Hessian matrix non-decomposition theorem and its application to nonlinear filtering

Abstract

In 1983, Roger Brockett gave his invited lecture at the International Congress of Mathematics about the classification of finite dimensional estimation algebra (FDEA), which plays a vitally important role in the classification of finite dimensional filters (FDFs). The Hessian matrix non-decomposition (HMND) theorem was one of the key steps for the complete classification of FDEAs with maximal rank of the arbitrary state space dimension (Yau, 2003; Yau and Hu, 2005).

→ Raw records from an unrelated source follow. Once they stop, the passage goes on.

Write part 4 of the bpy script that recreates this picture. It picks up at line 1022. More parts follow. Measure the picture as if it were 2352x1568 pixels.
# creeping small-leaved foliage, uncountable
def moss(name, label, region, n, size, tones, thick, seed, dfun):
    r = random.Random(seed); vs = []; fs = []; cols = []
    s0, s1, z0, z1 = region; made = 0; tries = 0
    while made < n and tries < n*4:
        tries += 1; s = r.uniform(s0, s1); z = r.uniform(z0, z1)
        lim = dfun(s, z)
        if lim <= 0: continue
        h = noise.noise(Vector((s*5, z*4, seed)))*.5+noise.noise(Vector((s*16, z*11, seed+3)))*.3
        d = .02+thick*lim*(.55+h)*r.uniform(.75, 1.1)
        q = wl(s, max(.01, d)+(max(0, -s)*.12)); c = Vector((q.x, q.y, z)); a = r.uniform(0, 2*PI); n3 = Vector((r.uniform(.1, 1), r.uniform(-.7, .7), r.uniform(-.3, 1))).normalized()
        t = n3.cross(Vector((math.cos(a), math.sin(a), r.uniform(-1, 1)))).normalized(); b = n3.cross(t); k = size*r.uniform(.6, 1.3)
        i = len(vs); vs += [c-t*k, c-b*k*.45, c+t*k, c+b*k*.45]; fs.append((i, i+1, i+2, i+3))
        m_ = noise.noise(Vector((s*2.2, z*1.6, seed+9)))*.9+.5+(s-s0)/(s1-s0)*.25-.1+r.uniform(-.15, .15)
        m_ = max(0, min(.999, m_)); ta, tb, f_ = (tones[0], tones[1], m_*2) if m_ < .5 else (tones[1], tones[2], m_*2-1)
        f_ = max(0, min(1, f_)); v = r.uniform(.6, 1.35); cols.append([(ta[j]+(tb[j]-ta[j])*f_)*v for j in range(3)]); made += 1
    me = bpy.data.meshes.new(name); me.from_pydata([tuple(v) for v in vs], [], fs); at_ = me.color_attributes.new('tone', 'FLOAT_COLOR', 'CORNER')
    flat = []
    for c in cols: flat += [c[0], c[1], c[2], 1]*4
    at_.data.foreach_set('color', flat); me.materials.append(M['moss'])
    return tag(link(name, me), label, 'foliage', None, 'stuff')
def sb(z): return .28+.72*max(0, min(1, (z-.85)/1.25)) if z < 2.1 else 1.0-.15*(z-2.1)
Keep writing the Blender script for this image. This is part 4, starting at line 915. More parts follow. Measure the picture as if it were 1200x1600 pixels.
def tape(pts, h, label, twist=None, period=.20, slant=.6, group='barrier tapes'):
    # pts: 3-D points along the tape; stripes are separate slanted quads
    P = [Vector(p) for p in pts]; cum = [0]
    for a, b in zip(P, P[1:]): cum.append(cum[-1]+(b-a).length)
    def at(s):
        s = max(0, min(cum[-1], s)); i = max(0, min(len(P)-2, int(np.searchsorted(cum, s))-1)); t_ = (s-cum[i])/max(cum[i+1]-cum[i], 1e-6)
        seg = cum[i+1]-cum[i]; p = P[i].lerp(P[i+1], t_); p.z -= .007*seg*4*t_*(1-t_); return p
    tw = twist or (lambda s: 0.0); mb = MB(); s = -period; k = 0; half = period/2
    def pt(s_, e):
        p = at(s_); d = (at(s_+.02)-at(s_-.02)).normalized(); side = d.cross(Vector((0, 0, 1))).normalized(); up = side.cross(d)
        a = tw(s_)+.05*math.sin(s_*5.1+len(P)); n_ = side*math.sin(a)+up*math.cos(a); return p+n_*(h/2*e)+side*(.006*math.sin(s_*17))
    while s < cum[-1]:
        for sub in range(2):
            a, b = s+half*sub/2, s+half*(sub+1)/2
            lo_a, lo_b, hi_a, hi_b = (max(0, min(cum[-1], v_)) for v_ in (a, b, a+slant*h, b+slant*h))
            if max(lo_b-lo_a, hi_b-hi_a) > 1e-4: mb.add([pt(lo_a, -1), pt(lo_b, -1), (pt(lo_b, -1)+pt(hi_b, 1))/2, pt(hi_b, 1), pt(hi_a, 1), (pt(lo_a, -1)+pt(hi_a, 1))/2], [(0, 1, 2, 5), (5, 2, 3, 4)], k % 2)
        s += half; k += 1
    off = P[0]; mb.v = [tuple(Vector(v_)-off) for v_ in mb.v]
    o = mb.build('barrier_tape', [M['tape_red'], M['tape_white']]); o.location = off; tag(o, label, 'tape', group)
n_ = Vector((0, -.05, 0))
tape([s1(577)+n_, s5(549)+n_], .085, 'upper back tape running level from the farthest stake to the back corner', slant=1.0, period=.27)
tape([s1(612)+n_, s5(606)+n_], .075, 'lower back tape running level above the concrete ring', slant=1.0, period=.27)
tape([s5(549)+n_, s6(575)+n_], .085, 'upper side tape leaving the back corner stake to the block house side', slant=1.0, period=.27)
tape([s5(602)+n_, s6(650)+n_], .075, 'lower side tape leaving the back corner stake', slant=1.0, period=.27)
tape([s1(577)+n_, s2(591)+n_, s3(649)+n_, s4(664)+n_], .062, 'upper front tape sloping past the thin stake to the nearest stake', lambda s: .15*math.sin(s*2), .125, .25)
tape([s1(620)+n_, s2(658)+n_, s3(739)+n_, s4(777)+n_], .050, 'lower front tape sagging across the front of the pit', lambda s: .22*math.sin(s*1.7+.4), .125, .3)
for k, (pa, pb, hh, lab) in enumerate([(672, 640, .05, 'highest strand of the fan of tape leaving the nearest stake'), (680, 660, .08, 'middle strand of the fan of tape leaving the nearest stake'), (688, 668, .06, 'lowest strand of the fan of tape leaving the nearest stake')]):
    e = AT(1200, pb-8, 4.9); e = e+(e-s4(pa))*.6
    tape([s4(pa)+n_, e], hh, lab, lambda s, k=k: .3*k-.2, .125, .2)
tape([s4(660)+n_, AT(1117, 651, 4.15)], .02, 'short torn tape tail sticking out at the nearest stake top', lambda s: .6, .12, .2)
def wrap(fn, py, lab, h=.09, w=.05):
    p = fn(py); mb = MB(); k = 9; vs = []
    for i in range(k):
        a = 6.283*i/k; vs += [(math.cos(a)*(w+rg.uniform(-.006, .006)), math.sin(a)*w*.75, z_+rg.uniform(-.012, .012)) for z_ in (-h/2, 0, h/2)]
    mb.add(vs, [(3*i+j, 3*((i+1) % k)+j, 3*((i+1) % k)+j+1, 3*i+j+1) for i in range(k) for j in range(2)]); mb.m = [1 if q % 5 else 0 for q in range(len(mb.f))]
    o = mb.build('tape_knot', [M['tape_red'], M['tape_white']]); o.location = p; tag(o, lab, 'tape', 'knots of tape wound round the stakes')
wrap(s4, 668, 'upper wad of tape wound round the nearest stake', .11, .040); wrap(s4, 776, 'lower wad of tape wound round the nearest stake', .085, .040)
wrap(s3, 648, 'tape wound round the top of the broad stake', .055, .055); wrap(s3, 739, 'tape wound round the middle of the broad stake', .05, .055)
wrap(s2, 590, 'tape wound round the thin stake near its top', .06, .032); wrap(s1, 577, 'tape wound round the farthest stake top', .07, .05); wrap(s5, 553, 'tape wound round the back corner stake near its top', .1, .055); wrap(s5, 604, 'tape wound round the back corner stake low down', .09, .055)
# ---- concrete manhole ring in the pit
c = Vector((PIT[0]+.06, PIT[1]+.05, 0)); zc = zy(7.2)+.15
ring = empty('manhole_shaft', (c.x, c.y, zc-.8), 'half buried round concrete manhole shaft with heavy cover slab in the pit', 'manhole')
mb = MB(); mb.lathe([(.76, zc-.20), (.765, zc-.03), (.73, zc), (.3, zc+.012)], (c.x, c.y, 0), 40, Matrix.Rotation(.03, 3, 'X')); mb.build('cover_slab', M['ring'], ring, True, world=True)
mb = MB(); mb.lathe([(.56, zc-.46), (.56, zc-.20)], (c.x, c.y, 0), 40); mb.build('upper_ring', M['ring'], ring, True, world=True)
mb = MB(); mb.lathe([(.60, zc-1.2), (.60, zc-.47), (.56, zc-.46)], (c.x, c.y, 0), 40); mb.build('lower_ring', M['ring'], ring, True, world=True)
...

In (Yau et al., 1999), the HMND theorem for homogeneous polynomials of degree 4 was proven and at the same time, it is firstly proposed that there exists a HMND conjecture for the general polynomials of degree 2d with d≥2. In this paper, we consider the Hessian matrix of a nontrivial real homogeneous polynomial at degree 6. For the state space dimension n≤4, we prove such matrix cannot be decomposed in the form Q(x)Q(x)T, where Q(x) is a skew-symmetric matrix whose all elements are homogeneous polynomials of degree 2, and Q(x)T is the transpose of Q(x). The fundamental strategy we use in this paper is that we generalized the techniques proposed by Yau et al. (1999) for the case of degree 4 and derived identities of coefficient matrices for the case of degree 6. For the arbitrary state space dimension n, the HMND theorem is demonstrated under several conditions by certain basic linear algebra techniques. These results can be closely related to the classification of FDEAs with non-maximal rank in the filtering theory.